Gov. Martin O'Malley said yesterday that he will ask the General Assembly to pass emergency legislation that would allow the state to have a special general election to replace outgoing Rep. Albert R. Wynn (D-Md.) without first holding a special primary.

O'Malley (D) said he plans to seek the change before the legislative session's scheduled adjournment Monday, in hopes of avoiding two costly elections. He said his other option, to leave voters in Wynn's district without representation until January, would be unfair to residents.

State election officials estimate that holding both primary and general special elections would cost about $2 million, which could be halved by having only a general election.

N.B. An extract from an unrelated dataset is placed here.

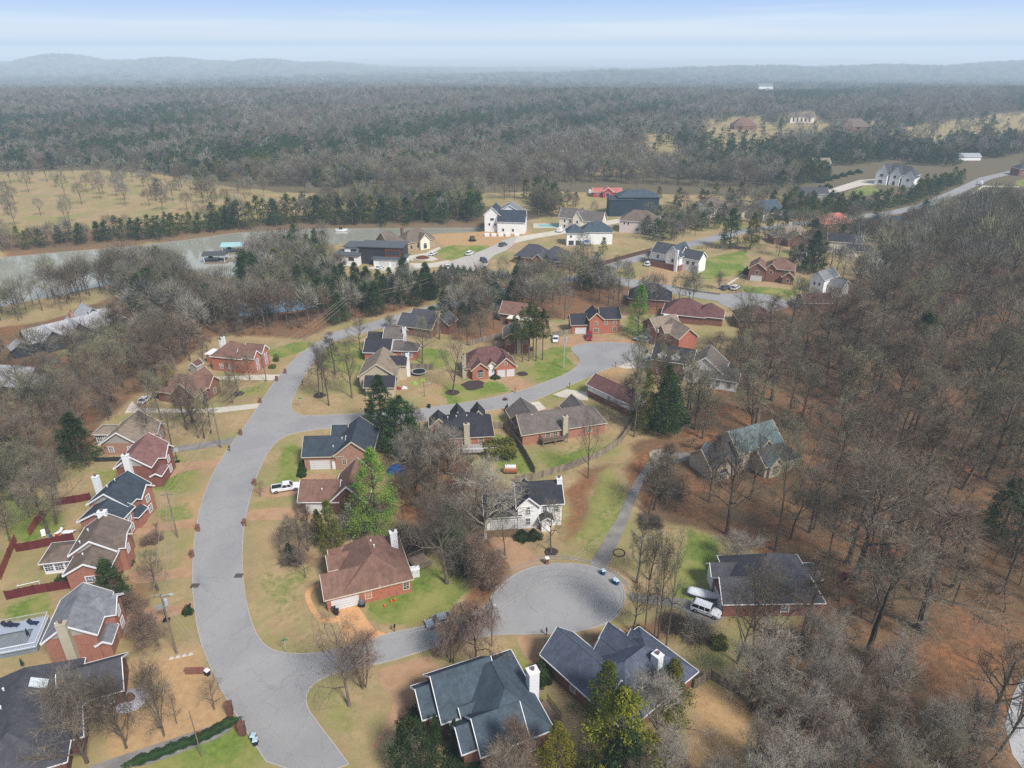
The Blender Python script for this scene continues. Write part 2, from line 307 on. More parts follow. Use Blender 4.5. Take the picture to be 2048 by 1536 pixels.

Meanwhile, some continued to express disappointment in the timing of Wynn's resignation. Senate President Thomas V. Mike Miller Jr. (D-Calvert) called Wynn's departure "a million-dollar miscalculation."

"This should have been calculated by Congressman Wynn before he resigned. It would be good if his law firm could pick up the tab" for a special election, Miller said.

Wynn, a 15-year congressman whose pursuit of a ninth term ended in February when he was defeated in a Democratic primary by Prince George's lawyer Donna F. Edwards, announced last week that he will resign his seat early in June to work for a law firm.

Edwards will face Republican Peter James in the November election in the overwhelmingly Democratic district, which includes parts of Montgomery and Prince George's counties.

According to state law, O'Malley must decide whether to allow the seat to remain vacant until the winner of November's election can take office in January or to have a special primary, followed by a general election, to find a candidate to complete Wynn's term.

O'Malley said he will ask for a revision in the law allowing him to call a general election "where a primary has already happened." He said that he will talk to Republican leaders about his proposal and that he has spoken to Rep. Steny H. Hoyer (D-Md.).

"I have a hard time accepting the notion that it's not important to fill that seat when you have a congressional seat vacant," O'Malley told reporters.

If the winner could take office before January, he or she would achieve seniority over other congressional freshmen.

O'Malley spokeswoman Christine N. Hansen said the governor's legal staff is reviewing whether the February primary winners would automatically be the candidates in a special election or if the central committees of each party in Prince George's and Montgomery would choose candidates.